Back on site: Malaga

The City of Malaga hosted a LUCI City under Microscope event in 2010 presenting its lighting strategy. Take a look at how the urban lighting projects in the city moved forward after the event.

In October of 2010, LUCI members travelled to Malaga (Spain) for the LUCI City under Microscope. Some of the highlights of the event included the city’s brand new LED test projects, remote-control pilots, and the SmartCity Malaga initiative.

The Municipal Energy Agency of Malaga (MEA) and the Urban Lighting Department of the City of Malaga have been pretty busy since then. The lighting strategy has evolved along two main lines: the drafting of the Malaga lighting masterplan and the initiatives related to its Smart City Malaga project.

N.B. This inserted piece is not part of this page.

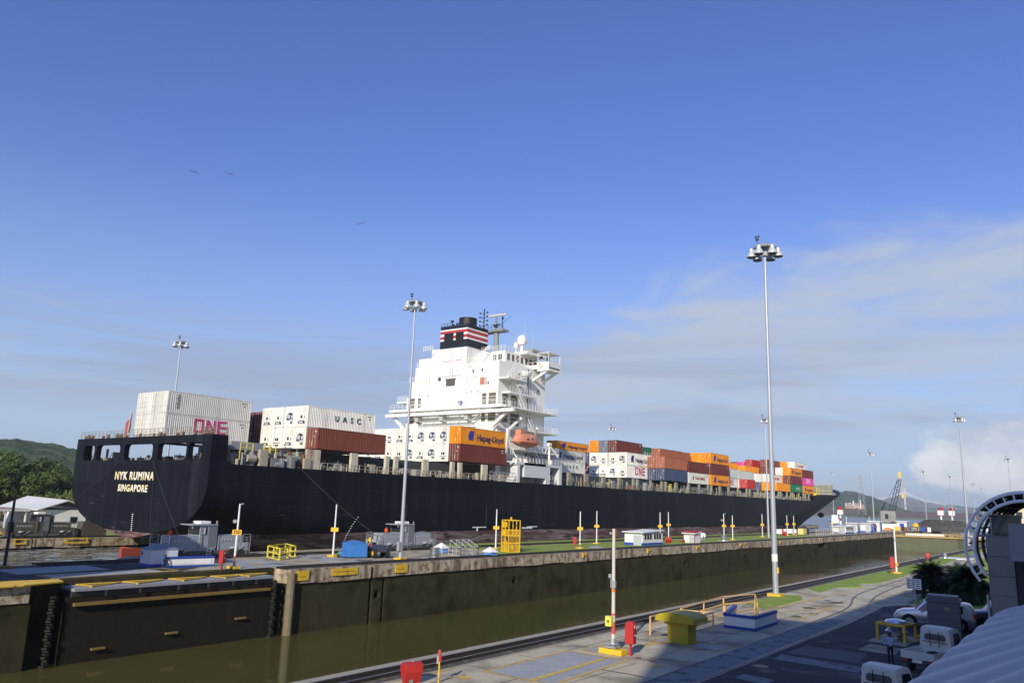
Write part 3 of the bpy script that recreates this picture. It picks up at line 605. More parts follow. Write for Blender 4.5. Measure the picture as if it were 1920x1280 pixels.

Several of the pilot projects visited in 2010 have met with success. La Coracha, with its 30 test LED luminaires in one of the main pedestrian areas near the city centre, was one of the most successful. “This test project, as well as our pilots on remote control, have had an overall positive evaluation that convinced us to begin work on a larger scale. We are now trying to move forward by implementing a remote control lighting system for all of the light points in the city,” explained Jaime Briales, Director of MEA.

Malaga’s smart city strategy also moved forward. In November 2011, the Malaga City Council signed an agreement with Endesa for the development of the Malaga Smart City project. “The main goal is the implementation of a remote control lighting system for all of the 62 000 light points of the city, without necessarily being restricted to a specific and unique company,” said J. Briales.

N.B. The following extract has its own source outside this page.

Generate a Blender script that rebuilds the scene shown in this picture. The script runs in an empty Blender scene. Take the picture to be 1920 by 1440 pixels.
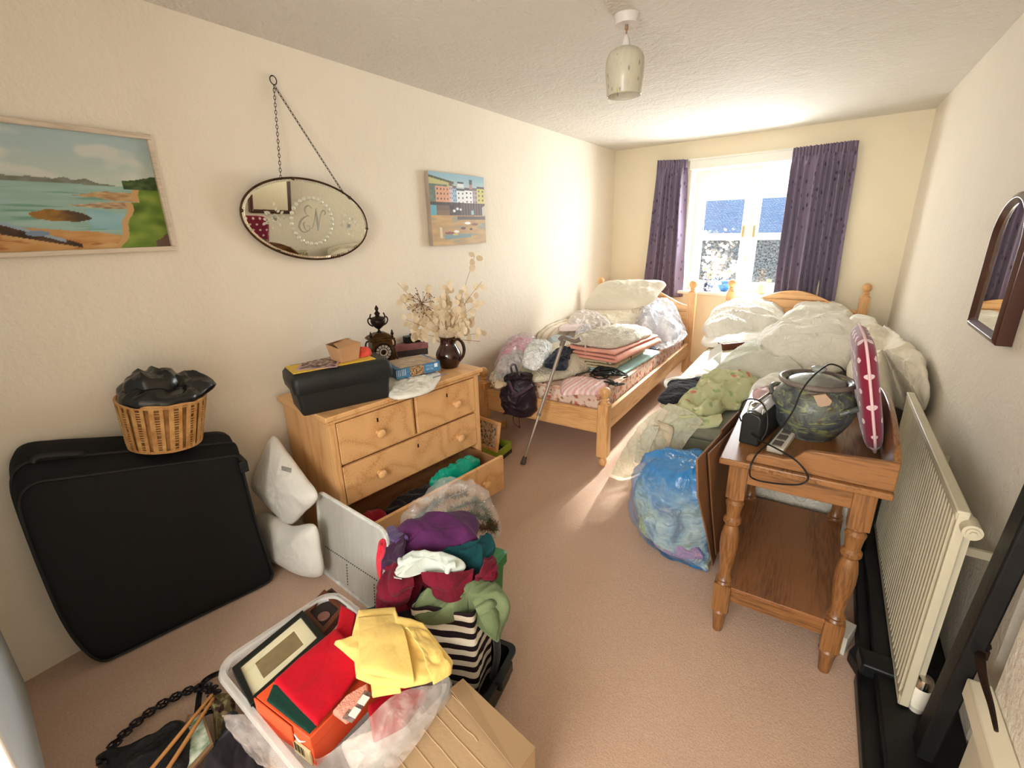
import bpy, bmesh, math, random
import numpy as np
from mathutils import Vector, Matrix, Euler, noise
PI = math.pi
C = bpy.context.scene.collection

# ------------------------------------------------------------------ camera, light, exposure
YAW, PITCH, ROLL, FPX = 0.58045787, 0.31749994, -0.02617994, 885.07
CAM = Vector((0.0, 0.0, 1.5))
fw = Vector((-math.sin(YAW)*math.cos(PITCH), math.cos(YAW)*math.cos(PITCH), -math.sin(PITCH)))
rt0 = Vector((math.cos(YAW), math.sin(YAW), 0)); up0 = rt0.cross(fw)
rt = rt0*math.cos(ROLL) + up0*math.sin(ROLL); up = -rt0*math.sin(ROLL) + up0*math.cos(ROLL)
cd = bpy.data.cameras.new('camera'); cam = bpy.data.objects.new('camera', cd); C.objects.link(cam)
cd.sensor_width = 36; cd.lens = 36*FPX/1920; cd.clip_start = 0.02; cd.clip_end = 200
mw = Matrix((rt, up, -fw)).transposed().to_4x4(); mw.translation = CAM
cam.matrix_world = mw
bpy.context.scene.camera = cam
sc = bpy.context.scene
sc.view_settings.view_transform = 'Standard'; sc.view_settings.look = 'None'
sc.view_settings.gamma = 1; sc.view_settings.use_curve_mapping = False
sc.view_settings.exposure = -0.14
world = bpy.data.worlds.new('sky'); sc.world = world; world.use_nodes = True
wn = world.node_tree.nodes; wl = world.node_tree.links
bg = wn['Background']; bg.inputs[0].default_value = (0.91, 0.955, 1.0, 1); bg.inputs[1].default_value = 3.4

def lamp(kind, name, loc, direction, energy, color=(1, 1, 1), **kw):
    d = bpy.data.lights.new(name, kind); o = bpy.data.objects.new(name, d); C.objects.link(o)
    o.location = loc; o.rotation_euler = Vector(direction).to_track_quat('-Z', 'Y').to_euler()
    d.energy = energy; d.color = color
    for k, v in kw.items(): setattr(d, k, v)
    return o
SUN_EL, SUN_AZ = math.radians(29), math.radians(5)
lamp('SUN', 'sun', (-0.5, 12, 8), (-math.sin(SUN_AZ)*math.cos(SUN_EL), -math.cos(SUN_AZ)*math.cos(SUN_EL), -math.sin(SUN_EL)),
     26.0, (1.0, 0.97, 0.92), angle=math.radians(4))
# daylight that enters by the bedroom window (just outside the panes), then soft fill added behind the camera, outside an unseen landing window
lamp('AREA', 'window_daylight', (-0.72, 5.80, 1.60), (0, -1, -0.22), 260, (0.96, 0.98, 1.0), shape='RECTANGLE', size=1.35, size_y=1.3)
lamp('AREA', 'landing_fill', (-0.35, -2.02, 1.55), (-0.15, 1, -0.05), 125, (1.0, 0.99, 0.97), shape='RECTANGLE', size=1.6, size_y=1.5)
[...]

From 2010 to 2014, Malaga also saw an additional 20 % reduction in energy consumption as compared to 2010 – the result of a € 1.5 million investment in the replacement of lamps and luminaires with a ROI (return on investment) of under two years. “We also implemented a new plan for reducing installed power in lighting installations, leading to a decrease of 5.68 MW and savings of € 1.5 million in a year,” said Manuel Salazar, General Director of Sustainability and Services in Malaga.

On a broader perspective, lighting is now an element that is taken into account from the beginning in all urban projects – previous lighting levels are factored in new projects, as are future maintenance requirements. “We now have more coordination between the various agencies and departments involved, allowing for the development of projects that incorporate lighting as a basic tool,” explained Paula Cerezo Aizpun, Architect in the Urban Planning Department of Malaga.

And what about the regional regulation on light pollution that had come into effect just a few months before the Malaga CM event in 2010? The regulation required municipalities to establish a Zoning Lighting Map as well as a specific plan to reduce light pollution. “Our Zoning Lighting Map as well as its specific strategy is ready to be approved by the City Council in the next few weeks,” said P. Cerezo Aizpun. It divides Malaga’s territory into four different areas according to the maximum power permitted in each, and includes protected areas with very low levels of light.

The city also initiated several new urban lighting projects. It has been rehabilitating key areas, such as Soho Malaga, a former residential area near the city centre, and Plaza de la Merced, one of the main squares in the city. The Historical Cemetery of San Miguel, one of the most important cemeteries in Spain, was re-lit in 2013 with LEDs. “As we wanted to attract night-time visitors, the quality of the colour reproduction was decisive in the choice of LEDs as a light source for the project,” explained Jorge Muñoz Estrada from the Urban Lighting Department of the City of Malaga.

Some major steps forward in urban lighting that certainly merit another visit to Malaga in the years to come!